Even the energy regulator Ofgem has said the energy companies' profits are outrageous, so they've obviously been infiltrated by soppy Christians whose next statement on energy prices will probably be sung outside a shopping centre and go "Rejoice for our Lord is Jesus the saviour, but HE can't afford npower's bastard behaviour."
And if Chris Huhne hears that some people think energy companies should be restricted to making only seven times as much profit as three years ago, he'll say "Take no notice, they must all be Hare Krishnas". Because Chris Huhne lives in the real world, in which a minister of energy addresses the issue of energy prices spiralling upwards by saying he can't do anything about the energy companies as he's only the energy minister.

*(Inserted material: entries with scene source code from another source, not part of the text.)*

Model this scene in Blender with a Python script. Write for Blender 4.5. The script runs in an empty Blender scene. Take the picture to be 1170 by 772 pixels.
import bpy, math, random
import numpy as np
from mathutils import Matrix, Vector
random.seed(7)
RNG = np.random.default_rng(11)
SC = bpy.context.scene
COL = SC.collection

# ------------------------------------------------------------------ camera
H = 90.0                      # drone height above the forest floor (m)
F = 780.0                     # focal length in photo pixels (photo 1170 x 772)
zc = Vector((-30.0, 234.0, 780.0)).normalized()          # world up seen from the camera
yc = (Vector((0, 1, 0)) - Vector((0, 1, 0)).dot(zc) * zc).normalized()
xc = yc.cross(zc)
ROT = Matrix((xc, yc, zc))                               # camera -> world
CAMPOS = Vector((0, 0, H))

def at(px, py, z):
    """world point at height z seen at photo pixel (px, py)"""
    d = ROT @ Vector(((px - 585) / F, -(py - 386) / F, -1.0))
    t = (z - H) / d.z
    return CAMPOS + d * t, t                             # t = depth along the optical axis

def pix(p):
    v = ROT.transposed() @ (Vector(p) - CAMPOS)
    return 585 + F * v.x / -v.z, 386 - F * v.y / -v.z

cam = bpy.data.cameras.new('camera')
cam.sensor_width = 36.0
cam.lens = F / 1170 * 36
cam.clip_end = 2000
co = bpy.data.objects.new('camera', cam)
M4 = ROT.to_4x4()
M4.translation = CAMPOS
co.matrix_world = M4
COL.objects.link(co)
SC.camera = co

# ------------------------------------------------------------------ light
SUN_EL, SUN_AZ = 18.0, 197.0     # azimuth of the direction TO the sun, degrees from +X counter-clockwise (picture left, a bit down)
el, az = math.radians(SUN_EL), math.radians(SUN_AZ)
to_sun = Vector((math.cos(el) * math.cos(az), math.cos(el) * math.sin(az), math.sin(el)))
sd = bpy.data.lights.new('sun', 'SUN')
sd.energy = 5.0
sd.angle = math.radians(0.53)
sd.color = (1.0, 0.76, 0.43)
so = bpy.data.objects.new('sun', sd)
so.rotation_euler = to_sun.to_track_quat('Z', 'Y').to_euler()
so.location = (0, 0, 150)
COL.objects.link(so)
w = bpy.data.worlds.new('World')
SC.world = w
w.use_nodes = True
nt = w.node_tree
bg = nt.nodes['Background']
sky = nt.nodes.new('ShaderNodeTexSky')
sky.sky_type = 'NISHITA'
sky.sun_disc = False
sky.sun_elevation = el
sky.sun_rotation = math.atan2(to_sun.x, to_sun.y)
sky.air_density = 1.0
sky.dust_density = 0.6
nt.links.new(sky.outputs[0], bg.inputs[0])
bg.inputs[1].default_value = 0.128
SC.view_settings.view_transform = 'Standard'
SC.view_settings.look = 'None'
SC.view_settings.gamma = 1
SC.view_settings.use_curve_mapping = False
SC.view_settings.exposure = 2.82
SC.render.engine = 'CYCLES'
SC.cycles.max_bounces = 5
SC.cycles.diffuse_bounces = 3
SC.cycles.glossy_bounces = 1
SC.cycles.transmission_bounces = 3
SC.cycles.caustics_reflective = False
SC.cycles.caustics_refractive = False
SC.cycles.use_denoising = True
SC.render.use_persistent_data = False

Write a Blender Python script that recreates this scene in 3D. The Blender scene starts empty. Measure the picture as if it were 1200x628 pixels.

It's fitting he's spoken out in this way, in the week the Americans celebrated their new statue of another great orator, Martin Luther King, whose famous speech would have been even more powerful if it had gone "I've spoken to the Ku Klux Klan, and what I suggest is maybe some of you should look around at the less racist states and see if you can swap to one of them."
And next week Huhne will announce "I'm aware of the hardship caused by rising electricity prices, but I have done all I can by hoping we have a mild winter. That is the sort of firm and resolute action this government is prepared to take."